#### Excerpt from a dataset

----------

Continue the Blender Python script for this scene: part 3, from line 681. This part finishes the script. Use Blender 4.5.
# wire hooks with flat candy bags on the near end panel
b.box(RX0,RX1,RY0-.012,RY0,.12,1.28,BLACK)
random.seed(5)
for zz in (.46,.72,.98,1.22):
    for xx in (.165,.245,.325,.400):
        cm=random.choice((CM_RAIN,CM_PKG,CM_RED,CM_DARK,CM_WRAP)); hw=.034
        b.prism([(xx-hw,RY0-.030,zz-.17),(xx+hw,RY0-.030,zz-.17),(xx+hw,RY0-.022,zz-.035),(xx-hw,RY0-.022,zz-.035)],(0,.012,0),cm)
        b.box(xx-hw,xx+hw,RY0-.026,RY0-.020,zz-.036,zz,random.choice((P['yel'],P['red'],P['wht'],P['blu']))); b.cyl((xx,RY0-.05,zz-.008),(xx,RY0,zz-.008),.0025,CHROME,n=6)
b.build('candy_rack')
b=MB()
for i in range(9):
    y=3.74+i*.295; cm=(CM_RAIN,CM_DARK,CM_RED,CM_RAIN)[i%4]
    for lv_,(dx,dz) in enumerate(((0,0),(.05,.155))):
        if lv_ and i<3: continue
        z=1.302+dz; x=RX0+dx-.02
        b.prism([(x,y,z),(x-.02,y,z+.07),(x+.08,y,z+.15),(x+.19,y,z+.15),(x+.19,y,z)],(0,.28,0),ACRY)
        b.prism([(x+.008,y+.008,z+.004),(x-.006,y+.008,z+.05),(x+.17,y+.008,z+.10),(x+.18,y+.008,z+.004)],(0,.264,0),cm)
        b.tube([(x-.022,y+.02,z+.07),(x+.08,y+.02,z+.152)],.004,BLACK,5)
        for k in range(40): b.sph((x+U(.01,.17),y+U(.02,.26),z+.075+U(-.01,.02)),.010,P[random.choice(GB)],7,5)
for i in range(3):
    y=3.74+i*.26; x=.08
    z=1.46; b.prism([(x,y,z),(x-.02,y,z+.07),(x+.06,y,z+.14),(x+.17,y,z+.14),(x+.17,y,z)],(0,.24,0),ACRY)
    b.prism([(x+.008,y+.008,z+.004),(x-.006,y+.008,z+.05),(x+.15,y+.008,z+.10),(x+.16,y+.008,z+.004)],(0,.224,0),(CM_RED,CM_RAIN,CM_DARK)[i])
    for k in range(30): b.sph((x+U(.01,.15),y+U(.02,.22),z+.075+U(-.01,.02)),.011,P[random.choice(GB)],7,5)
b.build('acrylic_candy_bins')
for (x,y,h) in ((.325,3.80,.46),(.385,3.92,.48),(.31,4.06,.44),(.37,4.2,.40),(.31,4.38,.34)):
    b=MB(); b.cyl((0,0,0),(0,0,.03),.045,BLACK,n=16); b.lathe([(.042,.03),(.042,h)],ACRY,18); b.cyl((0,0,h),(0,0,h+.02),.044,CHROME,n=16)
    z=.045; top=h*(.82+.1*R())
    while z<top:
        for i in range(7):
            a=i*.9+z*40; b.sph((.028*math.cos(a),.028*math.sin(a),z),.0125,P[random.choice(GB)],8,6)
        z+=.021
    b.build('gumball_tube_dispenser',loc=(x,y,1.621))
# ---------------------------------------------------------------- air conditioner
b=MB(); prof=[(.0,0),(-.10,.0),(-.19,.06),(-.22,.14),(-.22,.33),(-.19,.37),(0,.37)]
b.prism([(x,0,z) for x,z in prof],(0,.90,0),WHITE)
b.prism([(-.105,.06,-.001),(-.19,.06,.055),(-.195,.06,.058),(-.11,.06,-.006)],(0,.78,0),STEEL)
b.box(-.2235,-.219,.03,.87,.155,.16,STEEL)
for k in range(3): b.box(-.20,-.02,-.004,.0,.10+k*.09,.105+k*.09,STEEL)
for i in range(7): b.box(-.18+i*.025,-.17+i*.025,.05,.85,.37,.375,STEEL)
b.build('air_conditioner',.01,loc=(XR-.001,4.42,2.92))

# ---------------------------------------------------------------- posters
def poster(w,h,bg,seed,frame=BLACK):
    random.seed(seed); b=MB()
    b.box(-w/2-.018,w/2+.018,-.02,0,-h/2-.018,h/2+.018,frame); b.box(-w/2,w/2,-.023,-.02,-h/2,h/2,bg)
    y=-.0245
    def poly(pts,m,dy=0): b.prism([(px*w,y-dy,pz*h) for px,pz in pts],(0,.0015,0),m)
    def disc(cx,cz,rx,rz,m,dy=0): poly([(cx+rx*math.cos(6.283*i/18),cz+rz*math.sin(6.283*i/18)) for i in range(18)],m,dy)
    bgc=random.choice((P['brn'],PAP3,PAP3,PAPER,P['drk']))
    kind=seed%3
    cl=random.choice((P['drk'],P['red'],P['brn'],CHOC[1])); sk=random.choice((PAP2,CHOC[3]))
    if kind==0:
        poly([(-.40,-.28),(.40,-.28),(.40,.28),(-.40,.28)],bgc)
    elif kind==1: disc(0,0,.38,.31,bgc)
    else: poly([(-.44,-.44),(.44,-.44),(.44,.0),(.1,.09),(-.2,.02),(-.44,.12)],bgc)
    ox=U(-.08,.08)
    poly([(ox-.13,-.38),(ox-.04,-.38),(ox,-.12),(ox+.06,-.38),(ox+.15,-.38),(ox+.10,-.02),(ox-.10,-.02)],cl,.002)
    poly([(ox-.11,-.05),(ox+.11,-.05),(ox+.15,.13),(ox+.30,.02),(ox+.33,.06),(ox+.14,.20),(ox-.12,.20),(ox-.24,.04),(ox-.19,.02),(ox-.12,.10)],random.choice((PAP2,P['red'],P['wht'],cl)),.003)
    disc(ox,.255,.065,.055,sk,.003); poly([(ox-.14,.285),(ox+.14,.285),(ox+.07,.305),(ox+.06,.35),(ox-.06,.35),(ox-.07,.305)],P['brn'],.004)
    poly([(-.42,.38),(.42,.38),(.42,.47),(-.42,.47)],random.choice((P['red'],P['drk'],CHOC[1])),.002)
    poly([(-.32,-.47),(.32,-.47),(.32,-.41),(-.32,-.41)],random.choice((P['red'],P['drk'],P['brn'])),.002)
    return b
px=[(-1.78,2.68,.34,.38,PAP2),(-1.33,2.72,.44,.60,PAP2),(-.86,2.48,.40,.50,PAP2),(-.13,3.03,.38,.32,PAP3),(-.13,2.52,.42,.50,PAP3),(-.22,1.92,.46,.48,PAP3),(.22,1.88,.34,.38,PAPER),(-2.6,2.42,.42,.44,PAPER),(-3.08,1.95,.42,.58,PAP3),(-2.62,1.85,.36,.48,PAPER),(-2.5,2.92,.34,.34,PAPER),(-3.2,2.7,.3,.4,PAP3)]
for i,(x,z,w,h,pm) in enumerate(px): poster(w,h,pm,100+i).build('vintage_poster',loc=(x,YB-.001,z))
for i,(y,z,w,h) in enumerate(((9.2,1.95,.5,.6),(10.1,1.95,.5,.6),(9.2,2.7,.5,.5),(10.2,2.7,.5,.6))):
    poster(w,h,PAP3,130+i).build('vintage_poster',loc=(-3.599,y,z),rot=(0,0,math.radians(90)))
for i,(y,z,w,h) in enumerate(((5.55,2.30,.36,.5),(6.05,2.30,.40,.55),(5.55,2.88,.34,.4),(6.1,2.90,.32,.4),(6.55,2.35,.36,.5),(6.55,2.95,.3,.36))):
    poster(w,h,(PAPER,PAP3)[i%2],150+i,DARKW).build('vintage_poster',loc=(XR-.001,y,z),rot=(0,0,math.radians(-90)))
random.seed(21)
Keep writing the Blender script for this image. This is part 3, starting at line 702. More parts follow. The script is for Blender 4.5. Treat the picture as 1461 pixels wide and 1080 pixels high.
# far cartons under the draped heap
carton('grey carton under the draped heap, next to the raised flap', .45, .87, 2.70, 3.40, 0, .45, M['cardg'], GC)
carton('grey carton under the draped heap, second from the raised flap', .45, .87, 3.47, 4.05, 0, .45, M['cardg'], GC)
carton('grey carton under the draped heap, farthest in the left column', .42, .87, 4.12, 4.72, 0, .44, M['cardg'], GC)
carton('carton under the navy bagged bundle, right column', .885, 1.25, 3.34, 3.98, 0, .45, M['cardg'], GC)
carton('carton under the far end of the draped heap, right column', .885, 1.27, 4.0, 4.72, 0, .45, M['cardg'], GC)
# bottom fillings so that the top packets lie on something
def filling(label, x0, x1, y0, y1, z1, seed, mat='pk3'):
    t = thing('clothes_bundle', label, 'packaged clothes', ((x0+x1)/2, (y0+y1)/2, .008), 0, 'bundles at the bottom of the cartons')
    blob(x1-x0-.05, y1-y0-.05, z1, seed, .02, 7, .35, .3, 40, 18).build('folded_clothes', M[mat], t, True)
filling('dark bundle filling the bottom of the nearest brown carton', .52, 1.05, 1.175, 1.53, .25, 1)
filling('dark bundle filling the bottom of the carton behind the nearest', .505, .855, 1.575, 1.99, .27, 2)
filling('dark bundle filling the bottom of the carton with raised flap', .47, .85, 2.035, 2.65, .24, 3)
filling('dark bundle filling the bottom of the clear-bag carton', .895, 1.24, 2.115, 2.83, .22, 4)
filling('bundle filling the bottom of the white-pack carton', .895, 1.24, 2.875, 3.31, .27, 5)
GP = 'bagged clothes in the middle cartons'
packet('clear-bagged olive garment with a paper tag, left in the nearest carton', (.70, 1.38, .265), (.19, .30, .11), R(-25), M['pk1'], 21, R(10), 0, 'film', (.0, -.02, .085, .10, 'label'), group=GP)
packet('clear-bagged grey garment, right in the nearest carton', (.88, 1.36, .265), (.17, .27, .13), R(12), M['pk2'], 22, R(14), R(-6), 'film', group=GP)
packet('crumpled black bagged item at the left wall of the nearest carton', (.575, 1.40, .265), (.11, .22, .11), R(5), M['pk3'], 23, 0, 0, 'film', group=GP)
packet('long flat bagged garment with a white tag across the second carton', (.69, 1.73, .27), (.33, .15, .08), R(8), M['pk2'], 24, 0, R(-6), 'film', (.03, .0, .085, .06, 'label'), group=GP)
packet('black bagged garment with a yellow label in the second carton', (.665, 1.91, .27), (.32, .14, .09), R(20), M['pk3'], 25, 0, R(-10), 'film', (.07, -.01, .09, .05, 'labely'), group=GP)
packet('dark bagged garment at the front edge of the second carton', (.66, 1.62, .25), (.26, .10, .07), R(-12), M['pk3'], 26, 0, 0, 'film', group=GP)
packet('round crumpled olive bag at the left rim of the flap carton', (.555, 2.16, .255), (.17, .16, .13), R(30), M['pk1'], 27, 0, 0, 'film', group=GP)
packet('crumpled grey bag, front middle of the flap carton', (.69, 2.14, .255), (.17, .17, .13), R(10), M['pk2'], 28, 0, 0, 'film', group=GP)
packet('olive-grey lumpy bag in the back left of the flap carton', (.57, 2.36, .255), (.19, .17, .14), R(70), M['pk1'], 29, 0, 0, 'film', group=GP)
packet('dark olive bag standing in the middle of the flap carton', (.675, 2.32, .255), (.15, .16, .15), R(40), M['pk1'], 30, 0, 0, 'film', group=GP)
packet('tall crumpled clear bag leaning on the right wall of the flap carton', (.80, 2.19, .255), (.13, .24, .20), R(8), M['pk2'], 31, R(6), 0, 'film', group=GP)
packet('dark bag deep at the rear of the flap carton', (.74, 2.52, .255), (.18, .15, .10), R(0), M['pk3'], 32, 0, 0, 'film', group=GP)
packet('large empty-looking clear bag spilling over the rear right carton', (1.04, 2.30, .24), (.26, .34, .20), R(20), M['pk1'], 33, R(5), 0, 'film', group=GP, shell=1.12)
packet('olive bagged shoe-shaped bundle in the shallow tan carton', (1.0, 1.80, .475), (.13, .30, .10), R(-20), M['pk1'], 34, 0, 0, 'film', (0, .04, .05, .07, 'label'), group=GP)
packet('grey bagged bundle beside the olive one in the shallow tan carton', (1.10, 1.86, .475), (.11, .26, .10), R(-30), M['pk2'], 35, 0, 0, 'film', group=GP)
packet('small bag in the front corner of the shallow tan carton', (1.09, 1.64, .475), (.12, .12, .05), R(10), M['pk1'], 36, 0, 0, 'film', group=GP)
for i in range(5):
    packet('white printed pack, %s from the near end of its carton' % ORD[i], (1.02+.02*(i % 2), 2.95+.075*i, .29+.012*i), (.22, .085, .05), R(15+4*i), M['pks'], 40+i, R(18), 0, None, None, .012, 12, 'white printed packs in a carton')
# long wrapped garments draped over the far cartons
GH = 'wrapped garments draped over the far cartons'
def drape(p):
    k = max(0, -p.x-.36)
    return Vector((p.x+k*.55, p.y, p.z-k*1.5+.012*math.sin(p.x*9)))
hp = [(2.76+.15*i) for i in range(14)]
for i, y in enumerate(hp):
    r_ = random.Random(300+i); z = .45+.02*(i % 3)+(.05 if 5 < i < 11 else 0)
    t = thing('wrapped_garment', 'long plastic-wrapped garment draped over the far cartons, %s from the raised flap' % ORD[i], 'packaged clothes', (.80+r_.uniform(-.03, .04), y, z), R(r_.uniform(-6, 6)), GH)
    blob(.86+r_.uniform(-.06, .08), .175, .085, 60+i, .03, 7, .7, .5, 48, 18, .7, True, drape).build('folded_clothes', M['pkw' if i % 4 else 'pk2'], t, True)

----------

#### Exercise instructions
Lines that hold the word "Blender" are the ones to return, every one of them.

#### Answer to the exercise
Continue the Blender Python script for this scene: part 3, from line 681. This part finishes the script. Use Blender 4.5.
Keep writing the Blender script for this image. This is part 3, starting at line 702. More parts follow. The script is for Blender 4.5. Treat the picture as 1461 pixels wide and 1080 pixels high.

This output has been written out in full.